Sedangkan catatan Mabes Polri, laporan kasus KDRT selama 2023 sebanyak 21.768 kasus kekerasan terhadap perempuan dan anak (PPA). Dari jumlah kasus tersebut tercatat sebanyak 11.084 kasus kekerasan terhadap anak. Jumlah tersebut meningkat sebanyak 12,3 persen jika dibandingkan dengan tahun 2022.
Untuk kasus Kekerasan Dalam Rumah Tangga (KDRT) tercatat 5.555 laporan. Angka tersebut tercatat meningkat dari tahun sebelumnya yang hanya mencapai 2.241 kasus.
Pembiaran dan penanganan kasus yang tidak tepat dapat berujung hilangnya nyawa seseorang. Implementasi dari Undang-Undang (UU) Nomor 23 Tahun 2004 tentang Penghapusan Kekerasan Dakam Rumah Tangga (PKDRT) sering dipertanyakan. Sebab sampai saat ini kasus KDRT masih menjadi fenomena gunung es.
Korban KDRT tidak peduli usia, jenis kelamin, pendidikan, hingga agama seseorang. Banyak masyarakat yang beranggapan bahwa korban KDRT hanya sebatas pasangan.

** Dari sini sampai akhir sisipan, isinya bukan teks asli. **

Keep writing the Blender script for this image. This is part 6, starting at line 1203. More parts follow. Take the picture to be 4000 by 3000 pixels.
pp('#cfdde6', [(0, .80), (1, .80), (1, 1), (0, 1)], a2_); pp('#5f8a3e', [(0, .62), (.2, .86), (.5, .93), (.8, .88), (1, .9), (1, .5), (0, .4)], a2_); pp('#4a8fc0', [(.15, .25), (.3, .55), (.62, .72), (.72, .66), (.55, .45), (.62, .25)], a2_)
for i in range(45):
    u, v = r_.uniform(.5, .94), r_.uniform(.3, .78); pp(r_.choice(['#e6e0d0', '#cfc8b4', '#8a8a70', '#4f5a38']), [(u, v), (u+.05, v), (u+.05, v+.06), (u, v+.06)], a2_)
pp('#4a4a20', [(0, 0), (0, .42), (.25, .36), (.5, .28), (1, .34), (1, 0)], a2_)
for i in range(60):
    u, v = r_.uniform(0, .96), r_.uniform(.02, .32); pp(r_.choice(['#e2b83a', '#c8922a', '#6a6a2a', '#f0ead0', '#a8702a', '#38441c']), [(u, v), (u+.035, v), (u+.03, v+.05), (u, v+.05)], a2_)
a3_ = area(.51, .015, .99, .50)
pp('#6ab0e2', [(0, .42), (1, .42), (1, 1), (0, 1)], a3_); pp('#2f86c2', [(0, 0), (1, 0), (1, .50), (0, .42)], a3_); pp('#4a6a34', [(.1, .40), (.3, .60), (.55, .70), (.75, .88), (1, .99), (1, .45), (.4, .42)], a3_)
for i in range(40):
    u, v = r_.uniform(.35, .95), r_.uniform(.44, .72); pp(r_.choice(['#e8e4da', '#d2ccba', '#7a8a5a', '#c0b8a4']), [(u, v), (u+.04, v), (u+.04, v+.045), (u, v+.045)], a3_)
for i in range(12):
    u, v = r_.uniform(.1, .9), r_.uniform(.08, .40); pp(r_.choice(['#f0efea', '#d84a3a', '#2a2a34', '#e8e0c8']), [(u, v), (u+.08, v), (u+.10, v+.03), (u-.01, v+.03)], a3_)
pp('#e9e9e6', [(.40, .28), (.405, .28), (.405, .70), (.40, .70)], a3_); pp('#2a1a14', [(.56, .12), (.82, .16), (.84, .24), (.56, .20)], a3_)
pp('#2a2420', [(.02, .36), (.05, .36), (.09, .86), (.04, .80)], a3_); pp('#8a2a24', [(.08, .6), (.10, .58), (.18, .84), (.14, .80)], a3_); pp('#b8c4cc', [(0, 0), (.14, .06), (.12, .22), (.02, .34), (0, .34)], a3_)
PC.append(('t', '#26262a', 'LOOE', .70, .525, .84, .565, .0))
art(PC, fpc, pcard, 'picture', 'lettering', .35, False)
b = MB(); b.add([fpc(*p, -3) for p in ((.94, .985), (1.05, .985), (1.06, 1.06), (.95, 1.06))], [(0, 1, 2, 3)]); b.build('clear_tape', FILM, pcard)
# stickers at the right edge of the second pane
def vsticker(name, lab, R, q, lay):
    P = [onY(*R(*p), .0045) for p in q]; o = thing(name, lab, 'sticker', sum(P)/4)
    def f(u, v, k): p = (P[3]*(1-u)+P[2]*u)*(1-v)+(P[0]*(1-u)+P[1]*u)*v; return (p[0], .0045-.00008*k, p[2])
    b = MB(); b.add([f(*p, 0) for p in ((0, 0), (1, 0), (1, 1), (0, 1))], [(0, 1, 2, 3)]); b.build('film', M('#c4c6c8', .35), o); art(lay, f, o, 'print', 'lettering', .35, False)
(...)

Namun mereka yang tinggal satu rumah dengan pelaku KDRT.
"Misalnya, dalam satu rumah yang sama kalau di Indonesia kan sering tinggal bersama mertua, bersama orang tua, orang tua juga bisa jadi korban KDRT. Anak bisa jadi korban KDRT. Bahkan PRT, atau sepupu, atau keponakan yang tinggal bersama di dalam satu rumah juga bisa jadi korban KDRT," kata aktivis kekerasan Poppy Dihardjo kepada Liputan6.com.
Kekerasan KDRT juga terbagi menjadi beberapa jenis, yaitu fisik, psikis, verbal, hingga penelantaran ekonomi. Poppy menyatakan bahwa semua orang diperbolehkan untuk melaporkan kasus KDRT. Kecuali kekerasan seksual harus dilaporkan langsung oleh korban.
Saat ini sejumlah gerakan sosial isu perempuan sudah semakin aktif di media sosial. Sedangkan jika membutuhkan bantuan dapat datangi pengada layanan terdekat atau dengan akses carilayanan.com. Laporan juga bisa dilakukan ke Polres atau ke UPTD PPA.
"Sekarang udah masuk kabupaten. Di mana mereka akan dampingi. Kalau anaknya perlu direlokasi, mereka akan tampung dulu anaknya di rumah aman untuk kemudian cari tahu nih, orang tuanya, anaknya nanti akan diamankan dulu di rumah aman, setelah itu baru akan ada investigasi," jelas Poppy.